A atribuição recente do Prémio Pessoa 2005 a Luís Miguel Cintra, actor e encenador, é motivo de alegria para todos os que estão empenhados na permanente recriação da cultura portuguesa. Escrevo, ouvindo-o em pano de fundo recitar poemas do Ruy Belo, versos como: “Neste país sem olhos e sem boca/ hábito dos rios castanheiros costumados/ país palavra húmida e translúcida/ palavra tensa com certa espessura (pátria de palavra apenas tem a superfície)”. Recordo-o numa evocação de Ruy Belo, no Teatro da Cornucópia, que partilhou se a memória não me atraiçoa, com o saudoso Nuno Bragança. Imagino como seria bom ouvi-lo dizer textos de prosa, escolhidos dos romances de Nuno Bragança. Aqui fica a sugestão.
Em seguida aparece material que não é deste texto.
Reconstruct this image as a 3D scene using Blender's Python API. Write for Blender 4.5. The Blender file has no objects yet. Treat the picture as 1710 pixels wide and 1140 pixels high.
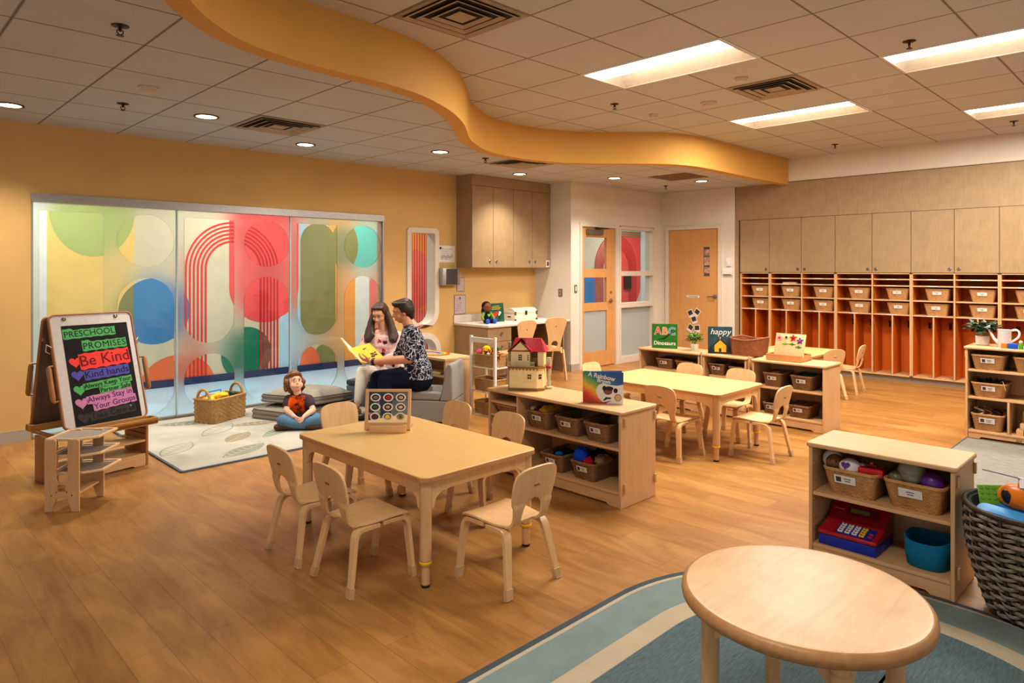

O júri destacou na atribuição do prémio, justamente, “mais de três décadas de um percurso exemplar, tanto como actor, como nos planos da dramaturgia e encenação”ou o “rigor de fixação/ou tradução de textos ao aparato crítico dos programas”. Todos os que acompanharam algumas das produções teatrais do Teatro da Cornucópia têm presente a qualidade e a profundidade da informação sobre os autores representados.
É uma coincidência feliz, que este prémio lhe tenha sido atribuído no mesmo ano em que Harold Pinter recebeu o Prémio Nobel de Literatura.
É bom que o Prémio Pessoa nos dê todos os anos razões de esperança, chamando a nossa atenção para alguns daqueles que de forma rigorosa e empenhada nos alargam os horizontes do saber, do conhecer e do sentir. Todos os premiados sem excepção, de José Mattoso a Joaquim Gomes Canotilho, passando por Menez, Manuel Alegre, João Bénard da Costa, António ou Hanna Damásio, se distinguiram por uma intervenção particularmente relevante e inovadora na vida artística, literária ou científica do país, como exige o Regulamento.
Como qualquer pessoa ou instituição pode enviar propostas de candidatura ao prémio, quero com antecedência deixar uma proposta de candidatura para o Prémio Pessoa de 2006, o Professor Joaquim Carreira das Neves, jubilado em 2005, altura em que proferiu uma notável Lição. Ele é um notável estudioso dos textos bíblicos, que procurou estudar nas línguas originais, cotejando diversas versões do mesmo texto, procurando sujeitá-los a uma hermenêutica crítica, libertando-os de uma qualquer apropriação fundamentalista e que ignore o contexto em que foi produzido. É um homem de um enorme saber, que estudou nas melhores escolas e que ensinou na Faculdade de Teologia da Universidade Católica Portuguesa, mas também no Instituto Bíblico da Flagelação (Jerusalém) e na Universidade Nova de Lisboa (Instituto da História do Próximo e Médio Oriente). Destacaria da sua vasta produção científica, dispersa por artigos de especialidade teológica, ecuménica e bíblica, livros como: Jesus Cristo -História e Fé (Braga, 1989); As Novas Seitas Cristãs e A Bíblia (Lisboa, 1998), Evangelhos Sinópticos (Lisboa, 2002); Escritos de São João (2004). Quem ler este seu último livro não pode deixar de ficar fascinado com o conhecimento profundo dos mais modernos métodos hermenêuticos, a vastidão e actualidade da bibliografia, mas acima de tudo a procura livre e rigorosa da verdade.
Penso que seria de inteira justiça premiar Joaquim Carreira das Neves com o Prémio Pessoa pela vastidão e qualidade do seu trabalho científico. Não há, em meu entender, razão para que aqueles que estudam com rigor os textos matriciais da cultura, sejam eles a Bíblia Judaica ou a Cristã, o Alcorão ou os textos do Hinduísmo, ou do Budismo não vejam reconhecido o mérito científico e o contributo que dão para a cultura comum, libertando os textos de apropriações fundamentalistas.
Luís Miguel Cintra, como os restantes homens e mulheres que já receberam o Prémio Pessoa, ou como Joaquim Carreira das Neves, alimentam a nossa esperança, não apenas pelo seu saber, mas também pela sua sabedoria e pelo seu contributo, através da criação cultural, para a justiça e a paz.